Why is it so hard to believe that she did so well on the tests but didn't test prep?
Sounds like DD is ready for MIT. No need for hard work and prep. There are no challenges remaining. Perhaps even MIT will not challenge her. What to do? Just keep prepping...read voraciously.
Your idiotic sarcasm aside, that's the issue. There are plenty of challenges ahead but she's not getting them in the current construct of the AAP program. Just like most parents I just want my kids to be challenged appropriately in school and keep the love of learning.

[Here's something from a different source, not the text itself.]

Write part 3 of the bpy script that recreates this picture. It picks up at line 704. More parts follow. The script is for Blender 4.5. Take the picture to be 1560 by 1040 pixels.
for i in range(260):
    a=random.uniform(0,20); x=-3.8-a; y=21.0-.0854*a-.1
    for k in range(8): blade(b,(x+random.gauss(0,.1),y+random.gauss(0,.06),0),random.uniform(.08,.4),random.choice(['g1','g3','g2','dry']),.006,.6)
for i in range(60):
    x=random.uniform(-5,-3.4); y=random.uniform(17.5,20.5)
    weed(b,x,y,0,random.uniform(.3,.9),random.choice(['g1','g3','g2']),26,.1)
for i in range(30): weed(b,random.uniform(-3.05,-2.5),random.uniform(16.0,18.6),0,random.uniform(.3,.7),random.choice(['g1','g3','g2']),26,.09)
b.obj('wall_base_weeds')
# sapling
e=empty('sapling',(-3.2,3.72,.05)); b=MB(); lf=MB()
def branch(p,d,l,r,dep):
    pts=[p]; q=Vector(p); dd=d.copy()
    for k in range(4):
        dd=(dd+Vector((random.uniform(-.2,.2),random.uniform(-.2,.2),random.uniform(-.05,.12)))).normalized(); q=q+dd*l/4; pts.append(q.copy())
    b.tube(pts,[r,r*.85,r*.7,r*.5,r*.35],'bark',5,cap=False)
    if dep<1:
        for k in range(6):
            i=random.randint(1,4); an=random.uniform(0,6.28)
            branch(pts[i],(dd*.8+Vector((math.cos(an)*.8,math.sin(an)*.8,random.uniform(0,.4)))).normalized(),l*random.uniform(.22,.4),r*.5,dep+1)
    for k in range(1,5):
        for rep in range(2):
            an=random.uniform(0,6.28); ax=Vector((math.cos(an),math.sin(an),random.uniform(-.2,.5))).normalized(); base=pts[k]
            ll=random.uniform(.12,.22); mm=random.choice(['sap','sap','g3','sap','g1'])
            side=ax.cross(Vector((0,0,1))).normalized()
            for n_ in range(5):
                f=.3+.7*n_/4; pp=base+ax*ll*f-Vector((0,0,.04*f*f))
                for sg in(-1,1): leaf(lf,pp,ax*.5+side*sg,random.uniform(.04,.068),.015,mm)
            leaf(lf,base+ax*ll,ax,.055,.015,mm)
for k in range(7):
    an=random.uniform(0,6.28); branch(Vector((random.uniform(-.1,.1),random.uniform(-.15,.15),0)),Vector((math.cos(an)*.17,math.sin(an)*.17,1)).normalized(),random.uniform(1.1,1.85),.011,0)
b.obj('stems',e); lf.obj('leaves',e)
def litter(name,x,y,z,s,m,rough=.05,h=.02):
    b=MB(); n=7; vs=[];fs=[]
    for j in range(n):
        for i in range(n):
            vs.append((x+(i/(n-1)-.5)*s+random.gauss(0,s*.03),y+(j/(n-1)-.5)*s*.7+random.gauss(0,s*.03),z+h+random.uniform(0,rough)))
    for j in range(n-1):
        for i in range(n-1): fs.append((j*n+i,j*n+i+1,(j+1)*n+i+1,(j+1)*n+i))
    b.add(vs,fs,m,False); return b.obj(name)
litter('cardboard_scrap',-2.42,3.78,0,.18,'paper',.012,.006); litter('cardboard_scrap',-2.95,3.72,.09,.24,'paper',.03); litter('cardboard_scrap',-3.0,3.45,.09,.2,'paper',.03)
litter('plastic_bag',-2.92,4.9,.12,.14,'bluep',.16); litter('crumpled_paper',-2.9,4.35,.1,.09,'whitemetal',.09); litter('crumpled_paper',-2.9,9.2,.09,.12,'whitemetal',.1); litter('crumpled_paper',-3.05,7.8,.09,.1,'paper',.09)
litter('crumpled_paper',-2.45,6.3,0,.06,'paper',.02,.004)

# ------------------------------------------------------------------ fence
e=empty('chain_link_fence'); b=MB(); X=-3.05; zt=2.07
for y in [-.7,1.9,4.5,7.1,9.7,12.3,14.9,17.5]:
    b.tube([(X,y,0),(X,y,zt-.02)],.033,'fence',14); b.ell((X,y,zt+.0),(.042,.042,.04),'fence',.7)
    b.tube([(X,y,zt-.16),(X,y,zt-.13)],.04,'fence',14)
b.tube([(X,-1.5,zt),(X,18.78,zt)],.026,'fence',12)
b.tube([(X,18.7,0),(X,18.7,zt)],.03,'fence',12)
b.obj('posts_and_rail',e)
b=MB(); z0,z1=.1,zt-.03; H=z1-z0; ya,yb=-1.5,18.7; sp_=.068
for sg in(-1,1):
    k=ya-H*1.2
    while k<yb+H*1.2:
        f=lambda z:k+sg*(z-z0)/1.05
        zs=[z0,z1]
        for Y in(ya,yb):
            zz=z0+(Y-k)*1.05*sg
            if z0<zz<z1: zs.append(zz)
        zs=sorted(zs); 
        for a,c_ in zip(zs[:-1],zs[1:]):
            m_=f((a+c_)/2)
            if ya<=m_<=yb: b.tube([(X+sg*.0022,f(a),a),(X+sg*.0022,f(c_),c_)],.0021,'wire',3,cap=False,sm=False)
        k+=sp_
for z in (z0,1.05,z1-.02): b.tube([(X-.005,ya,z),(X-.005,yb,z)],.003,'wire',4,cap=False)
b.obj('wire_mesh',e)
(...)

I want my DD in class with other kids like her because it's healthy for her to know there are other people like her and to have other kids challenge her. At the base school, she was the weird one when she was trying to discuss topics that aren't of interest to most of her peers. It's hard to see your kid come home many days saying that she knows she's weird and is being called names or ostracized because she's different.
For those of you who are so flippant about this subject, I wish you would realize that this is a real issue for some parents with kids that have a very high IQ. This is not about bragging. Simply because you think that illustrates how ignorant you are of the realities of kids and parents of kids like this. Somedays I really wish she was a little more "normal" like her sibling. Trust me life is a lot more rainbows and unicorns for these kids.